Without sufficient evidence of an adverse impact on the community, a permit or license application must not be denied if the statutory criteria are satisfied. The fact that the issuance of a permit or license is protested is not a sufficient reason, by itself, to deny the application. See 48 C.J.S. Intoxicating Liquors § 166 (2004).  Moreover, the denial of a permit or license to an applicant on the ground of unsuitability of location is without evidentiary support when relevant testimony of those opposing the requested license or permit consists entirely of opinions, generalities, and conclusions not supported by the facts. Taylor, 261 S.C. at 171, 198 S.E.2d at 802.


c. Conclusions

After carefully weighing the evidence and applying the law as discussed above, the court finds the proposed location to be suitable as long as certain conditions are met. Prior to the hearing, the applicant worked with the Richland County Sheriff’s Department to develop proposed conditions to the permit. As a result, the Petitioner consented to conditions being placed on the permit requiring it to prevent loitering, littering, and loud music, as well as maintain current lighting. The Protestant testified that she was satisfied with those conditions as long as the applicant was diligent in upholding them. The court finds, based on those representations and on the evidence presented, that such conditions are necessary to ensure that the location will have adequate police protection and will not endanger or disturb the community.

ORDER

Based upon the Findings of Fact and Conclusions of Law stated above, the court finds that, with the above-noted restrictions, the Petitioner meets all of the statutory requirements for the renewal of an off-premises beer and wine permit. It is therefore

ORDERED that the Department shall GRANT Petitioner’s application for an off-premises beer and wine permit for the premises located at 1630 Longcreek Drive, Columbia, South Carolina 29210 in accordance with § 61-2-80 and § 61-4-540, subject to the Petitioner entering a written agreement with the Department requiring the Petitioner to:

(1) maintain the current exterior lighting;

(2) maintain the signage that indicates that this location is under the jurisdiction of the Richland County Sheriff’s Department;

(3) maintain the “No Loitering” signs;

(4) continue to take reasonable measures to prevent loitering and littering in the parking lot and the adjacent grassy area; and

(5) continue to discourage loud music on the premises.

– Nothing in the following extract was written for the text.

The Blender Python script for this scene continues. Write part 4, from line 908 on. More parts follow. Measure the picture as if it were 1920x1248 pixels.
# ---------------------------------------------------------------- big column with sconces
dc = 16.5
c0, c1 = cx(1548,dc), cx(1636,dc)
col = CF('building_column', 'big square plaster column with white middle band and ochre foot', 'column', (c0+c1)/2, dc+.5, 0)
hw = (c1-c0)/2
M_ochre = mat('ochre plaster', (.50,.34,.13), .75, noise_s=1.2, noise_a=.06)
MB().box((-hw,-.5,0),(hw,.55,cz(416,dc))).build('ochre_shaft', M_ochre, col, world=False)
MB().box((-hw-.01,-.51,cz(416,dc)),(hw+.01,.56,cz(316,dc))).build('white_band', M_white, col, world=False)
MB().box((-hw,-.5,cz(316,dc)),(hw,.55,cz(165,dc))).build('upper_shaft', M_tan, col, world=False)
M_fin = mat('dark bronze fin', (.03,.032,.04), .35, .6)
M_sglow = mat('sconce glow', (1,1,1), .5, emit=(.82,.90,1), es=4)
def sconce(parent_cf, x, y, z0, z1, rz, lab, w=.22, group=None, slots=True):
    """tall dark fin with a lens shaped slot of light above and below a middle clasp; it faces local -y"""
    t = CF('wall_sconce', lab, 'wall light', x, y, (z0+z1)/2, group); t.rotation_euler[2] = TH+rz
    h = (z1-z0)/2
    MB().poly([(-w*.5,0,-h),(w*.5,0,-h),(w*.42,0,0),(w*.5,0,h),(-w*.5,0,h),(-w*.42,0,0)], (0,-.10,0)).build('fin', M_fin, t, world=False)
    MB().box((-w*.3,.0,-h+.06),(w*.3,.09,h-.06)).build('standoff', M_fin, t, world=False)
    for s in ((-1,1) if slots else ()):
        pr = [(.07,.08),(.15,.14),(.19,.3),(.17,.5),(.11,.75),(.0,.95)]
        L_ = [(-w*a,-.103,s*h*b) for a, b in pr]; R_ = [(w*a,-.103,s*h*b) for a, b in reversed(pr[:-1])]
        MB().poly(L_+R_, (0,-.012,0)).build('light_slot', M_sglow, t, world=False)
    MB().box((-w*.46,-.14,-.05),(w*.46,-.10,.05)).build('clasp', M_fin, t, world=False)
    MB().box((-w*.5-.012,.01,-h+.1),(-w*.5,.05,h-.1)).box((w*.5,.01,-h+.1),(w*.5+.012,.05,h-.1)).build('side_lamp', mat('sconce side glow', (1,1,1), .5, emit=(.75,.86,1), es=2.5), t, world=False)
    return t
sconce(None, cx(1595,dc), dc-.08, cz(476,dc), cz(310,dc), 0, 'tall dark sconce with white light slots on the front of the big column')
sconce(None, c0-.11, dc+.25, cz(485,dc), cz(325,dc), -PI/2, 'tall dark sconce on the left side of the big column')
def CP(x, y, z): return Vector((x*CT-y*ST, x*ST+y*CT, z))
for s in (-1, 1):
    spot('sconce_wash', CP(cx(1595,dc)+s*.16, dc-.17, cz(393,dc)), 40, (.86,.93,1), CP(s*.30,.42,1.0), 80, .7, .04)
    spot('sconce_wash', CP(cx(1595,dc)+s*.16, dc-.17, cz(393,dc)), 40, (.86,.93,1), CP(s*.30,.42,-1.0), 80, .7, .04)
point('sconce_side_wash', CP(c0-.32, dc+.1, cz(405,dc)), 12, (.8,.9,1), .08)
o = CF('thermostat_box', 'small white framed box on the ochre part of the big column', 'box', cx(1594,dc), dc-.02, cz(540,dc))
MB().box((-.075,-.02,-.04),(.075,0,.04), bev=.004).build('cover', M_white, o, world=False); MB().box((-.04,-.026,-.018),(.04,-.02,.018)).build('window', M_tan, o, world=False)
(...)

Violation of any of the above-listed conditions shall be deemed a violation of the permit.


IT IS SO ORDERED.

_____________________________________

PAIGE J. GOSSETT

Administrative Law Judge

April 8, 2008

Columbia, South Carolina



[1] Marshall Swanson also timely filed a protest to the application. However, prior to the hearing he indicated that he did not wish to attend the hearing and therefore his protest is deemed invalid pursuant to S.C. Code Ann. § 61-4-525(C).